In Thursday's national election, Danish voters gave a small thumbs-up to a center-left coalition and to the nation's first female prime minister, Helle Thorning-Schmidt, ending a decade of government defined by tough policies on immigration and harsh rhetoric on Muslims.

“We made history today,” said an ebullient Ms. Thorning-Schmidt.

Last night, her Social Democratic party celebrated the successful end of a campaign that focused on Denmark’s recent economic drift and promised to tax banks, to increase the Danish workday by 12 minutes, and not to "jump on the austerity bandwagon” as other European states are doing, as Thorning-Schmidt put it.

Female politicians are not unusual in Scandinavia. But a new left coalition and a young female leader may change Denmark’s image as an increasingly closed and often Europhobic state that this summer tried to create separate border control stations, angering Germany and European Union officials.

Thorning-Schmidt lost a previous bid in 2007 but pressed on this year to overcome a tag of “inexperienced." The daughter-in-law of British Labour leader Neil Kinnock, she also weathered tabloid efforts to paint her as a pampered elite – she was often called “Gucci Helle” – who cared more for Europe than Denmark.
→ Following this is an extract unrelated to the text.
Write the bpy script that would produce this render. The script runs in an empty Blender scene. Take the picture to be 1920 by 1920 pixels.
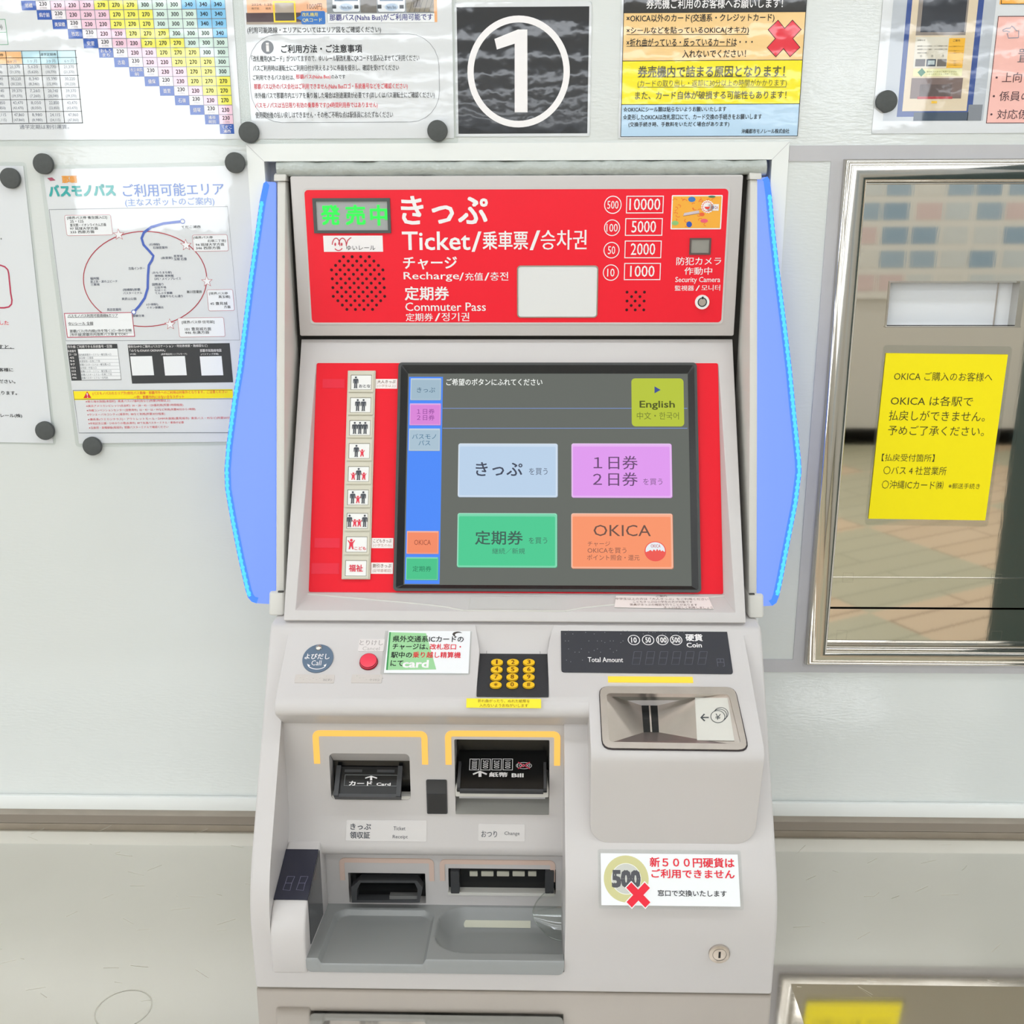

She fought back, depicting the election as being between progressives and the “bourgeoisie.” But some analysts said that Thursday's close election came down more to voting out old faces than affirming new ones.

Slim victory

While polls in August showed a possible blow-out for a so-called “Red coalition” led by Thorning-Schmidt’s Social Democratic party – the victory margin last night was only five seats, in a 50.3 to 49.7 tally.

Thorning-Schmidt's four-party leftwing coalition scored 92 seats compared with 88 by a center-right grouping, which was often steered by the powerful influence of the far-right anti-Islam and anti-EU Danish People’s Party (DPP), known as “kingmakers” in a coalition led by outgoing Prime Minister Lars Løkke Rasmussen.

"Tonight I hand over the keys to the state ministry, but dear Helle Thorning-Schmidt, look well after them, they are only yours to borrow," said Mr. Rasmussen in a concession speech.

How Thorning-Schmidt will balance a sprawling center to far-left coalition is a matter of interest in coming days. Her party actually lost seats from 2007, as did her main backer, the Socialist People’s Party. But the losses were compensated by increases in the far-left Red Green Alliance and the center-left Social Liberals.

'Referendum' on the right

Still, after a decade that saw some 49 new immigration policies in Denmark, a media-fed culture war over Muslims, and a knock-on effect in the aftermath of mass killings in Norway by a far-right extremist, Danes were ready for a change, most analysts agreed.

Pia Kjaersgaard, the charismatic and folksy leader of the far-right DPP, which engineered a “24 year” rule forbidding families with non-Dane spouses underage 24 to establish residency, said before the vote that the election seemed a “referendum” on her ideas.

In the past year, the DPP has quietly made immigration and Islam its No. 2 issue, looking instead to improve pensions and the economy in a nation saturated with populist politics since before 9/11. The DPP clocked in at just over 12 percent, down 1.5 points.

Still, it is unlikely any leftist Danish coalition will try to reverse a decade of anti-foreigner politics.

“It is axiomatic now that if any party, left or right, doesn’t talk tough on Muslims and non-Danes, it will lose voters,” says a Scandinavian diplomat based in Copenhagen. In recent months the head of the Socialist People’s Party lashed out at an Islamic leader in an evident attempt to create such bona fides.